A corresponding oscillation among interlinked diversities, natural materials and references underscores John’s own artwork. His paintings from the second half of the 1990s and later are mixed medias often on paper-pulp boards of frayed edges using banana, cotton or rag fibre. Abstract colours and textures offer there a sensuous feel of mud and earth, while schematic images or vectors coexist with symbolic as well as fragmentary realistic representations and small actual objects embedded in the layering. Earth as the foundation of all creatures’ relationships cannot be separated from water, its sources and channels, and with seeds, all underscored by the desire to reconnect with elemental authenticity. By contrast, appropriating plastic flags serves to visualise a loss of the values the national emblem meant originally. Often exhibiting with Raghavendra Rao, T.M. Aziz, the performance dancer Tripura Kashyap and others, John has thrived on group effort for installation and site-specific work. As ‘Silence of Furies and Sorrows – pages of a burning city” dealt with the socio-political brutality of the time, in “Territory” he traced community and underground water channels, while “Paper Trails” explored the substance’s non-utilitarian associations. A culmination came with the complex project “Walls of Memories – an art event of unresolved edges” of 2001-2003. Supported by the IFA at Visthar, from commenting on life it triggered direct learning about life from reality and making art respond to it. The artists looked at the dried well together, through its structure and changes, through the presence, personalities, history and culture of the local people, as the environment and its moods revealed a varied, deep connectedness of everything generative and fatal, practical and mythical or symbolic. Besides photography and sound, important was Tripura Kashyap’s performance attuned to the well’s unique circumstances. “Quilted” presented at Gallery Sumukha in 2003 compressed similar references further around memory, conscious and unconscious strata in a patchwork of personal spaces and dreams with realities, multidisciplinary but synchronised efforts, formal languages, materials and individualities, again music, photography, installation and video projections with performance and dance blending in and enhancing the interwoven entirety.
The well project inevitably affirmed the recognition that corporeal labour and spirituality are inseparable and complementary rather than contradictory. In the “Landscape Parables” paintings, this let John focus on the body that remembers in an enigmatic relationship with the surroundings. An immediate, physically sentient contact with landscape to be rediscovered by individual, bodily consciousness becomes imperative in a world which turns the elements into commodities among avaricious entrepreneurs and mass-produced, falsified ideas. Territory as a unifying, organic village is preferred to one of state control, boundaries and division. Restricted and sore, yet a meeting point, it houses a vision of the confluence not only between the mind, nature and nourishing waters but also between “the river consciousness of humanity and the personal stream of consciousness”. John, who writes poetry and essays, has discussed the embodied experience in lyrical as well as roughly straight detail in the recent publication “Body and Earth” co-authored with Thomas H. Pruiksma. Corporeal reminiscence, understanding, culture and abundance are seen as healing like water that brings back the senses and the need for a peaceful, fond community life, as the body possesses its own aura and energy, taste, beauty and cosmology. In a revealing and concealing bond with scenery it has to be savoured slowly and rhythmically, layer by layer and accepted along with seeds, vegetation, wetness, human and animal labour, with science on par with intuition and sacred myths. Walking in nature, feeling the elements on one’s skin, such intimate yet universal knowledge can make everyone serene, while one’s balance in it can be epitomised by a dancer’s ability to find a centre amid motion. Children, musicians and artists instinctively recover the body’s remembering to be treasured as tactile yet ultimately mysterious.

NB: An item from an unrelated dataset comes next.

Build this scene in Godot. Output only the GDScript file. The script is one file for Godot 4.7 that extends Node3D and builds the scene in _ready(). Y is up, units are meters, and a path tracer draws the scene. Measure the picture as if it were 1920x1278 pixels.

Thus, learning from life for John and depicting his journey towards it cannot be anything abstract, formulated in metaphysical terms. Instead, its sublime facets remain entrenched in the sheer physicality, even dirt, of the real, both planes proving as vital. Accordingly, the ability and course of handling coarse sides of practical existence, whether in farming against limited resources and capacities of the land or negotiating unpredictable tempers, challenges in the layout, cannot be truly different from art-making, each adding to a mutually enhancing pair of phenomena, the very roughness of things being suitable to hide and expose the worth of the loving engagement that by itself surpasses its aims and in the artist’s words constitutes “an entry into a realm that is beyond sensory perception”, ever embedded within the ordinary, not away from it. Hence, for John his work with the community and doing art, remain two sides of the same necessity. One has to face desperation, frustration, anger, cynicism, crisis management, as well as eagerness, anticipation and hope. The other asks for a mind of quietude and stillness as a ‘sadhana’ helping to stay with the beginning of life. John believes that intuitive, artistic processes lead not above the accessible actuality and shapes or passing time but to something that lies profoundly within all that. “Every moment, form and happening demand real physical resolves and I understand it is in the core of these things we can find what we seek – the ‘song line’ that connects the immediate with everything before and after.”